Meeting Fear with Compassion: Richi and Mariah Sede Serve Immigrant Families
As Richi Sede (’21) sits across from clients in his counseling office, the same concerns keep surfacing. Fear. Anxiety. Uncertainty. These are common emotions in counseling sessions, but it is rare to hear so many people point to the same source.
Sede owns and operates Sede Counseling alongside his wife, Mariah, a fellow Corban alum (’21). Their practice specializes in culturally and linguistically specific counseling.
“About 97% of my caseload are Latino immigrants,” Sede says. “My clients kept telling me stories of how much stress and fear they’re carrying in relation to immigration-induced trauma and how it’s affecting their daily lives.”
For many families, that fear rarely announces itself in dramatic moments. Instead, it settles quietly into everyday life—the way conversations shift when strangers walk by, children chastised for speaking in their native language in public, parents afraid to go to the grocery store—ordinary life began to carry an undercurrent of caution.
“People are on high alert,” Sede says. “They are following updates on social media and, while it helps them stay informed, it’s creating real stress. I see parents who don’t want to speak their native language in public because they’re afraid of being perceived as immigrants.”
What struck him most was that fear didn’t stop with immigration status. Even individuals with legal documentation often felt the same pressure. “Sometimes people have their papers, but they still feel afraid because they’re perceived as Latino,” he says. “They’re operating in a state of constant fear.”
Week after week, as these stories accumulated, Richi knew he needed to act. But the question remained: “how much could one counselor do from a single office?”
This question led him beyond his counseling practice and into the broader community. He began reaching out to local groups online and connecting with organizations already supporting immigrant families.
From those early conversations, a broader effort began to grow. Through a developing initiative called the Sanar Network, Sede and other counselors are working to connect immigrant families with culturally competent mental health support and trauma-informed care. The work often requires creativity and flexibility. Many families are balancing long work hours, childcare responsibilities, and financial pressures. Traditional counseling structures simply don’t always fit those realities.
“It can’t always be the traditional model where someone sits in an office for an hour,” Sede explains. “Sometimes we have to meet people where they are. And most of the work right now is pro bono or sliding scale. We understand the need.”
For those who want to help, Sede encourages partnering with organizations already serving immigrant communities—through volunteering, financial support, or simply showing empathy and compassion. “Supporting these organizations helps bring mental health training and resources into the community,” he says.
But for Sede, the work is more than professional—it’s deeply personal. Originally from the Dominican Republic, he first came to the United States through baseball, eventually making his way to Corban University. Along the way, he navigated the complicated immigration system himself.
Today he holds a green card, something he describes as both a privilege and a reminder of how difficult the process can be. “Some people think coming to the United States is simple,” he says. “But there are many steps and barriers.
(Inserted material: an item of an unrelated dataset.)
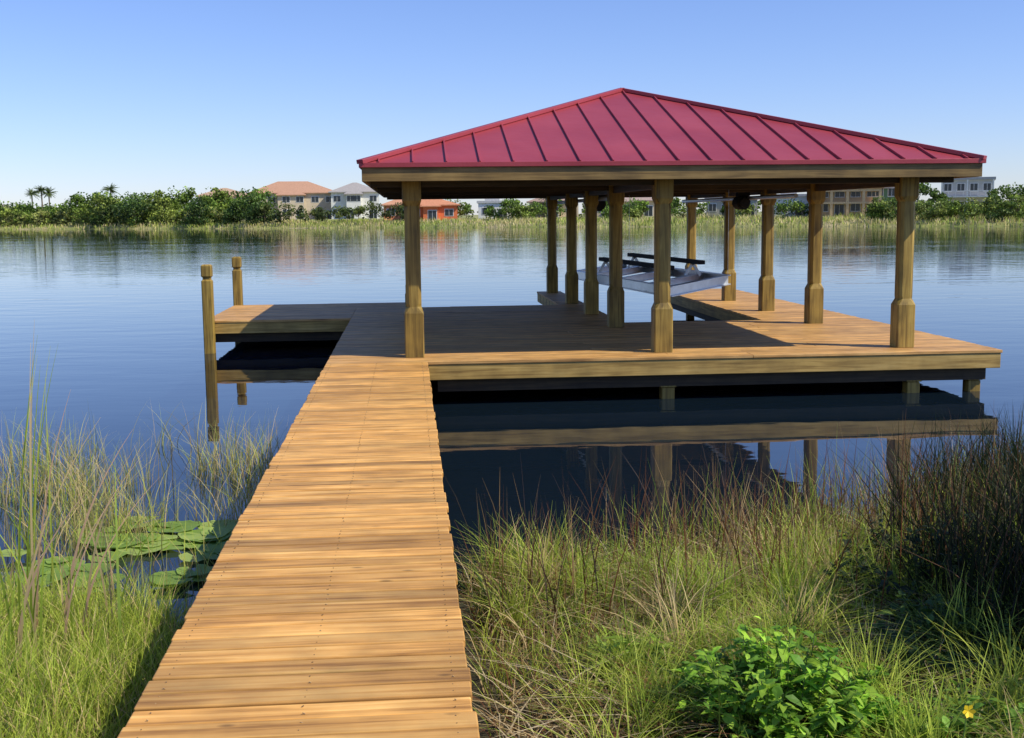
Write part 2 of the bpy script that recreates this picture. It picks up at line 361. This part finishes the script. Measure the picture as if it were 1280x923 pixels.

When you go through the system yourself, it changes how you see things.”
It was at Corban that Sede found the support, resources, and encouragement he needed in his own immigration journey as well as the spiritual mentorship that helped shape the work he does today.
One mentor in particular left a lasting impression—former Corban baseball coach, Derek Legg. “He told me, ‘Richi, I see you as a missionary.’ And I think he was right. I may not be on the mission field, but I believe the work I am doing is missions work, just through a different platform.”
Powered by his own experience and a heart to meet the marginalized, Richi looks not to politics or even the tools of his profession to address the growing needs in the community, but to Christ. “I often ask, what would Jesus do if he were living with us in this season?” he says. “Where would he be? Who would he be meeting with? What would he be doing in the midst of this current reality that we’re living in this world? Beyond any political beliefs, I think that’s what drives me.”
His hope for the Christian community, he says, is simple. “Unity. Empathy. We need to act like Christ and show His love.”
When Sede sits across from clients, he hears their fears, and he responds with love. That is his calling—to serve, to care, and to meet people in their moments of distress. “It’s the same as Corban’s mission,” he says. “Every day, we are trying to make a difference in the world for Jesus Christ.”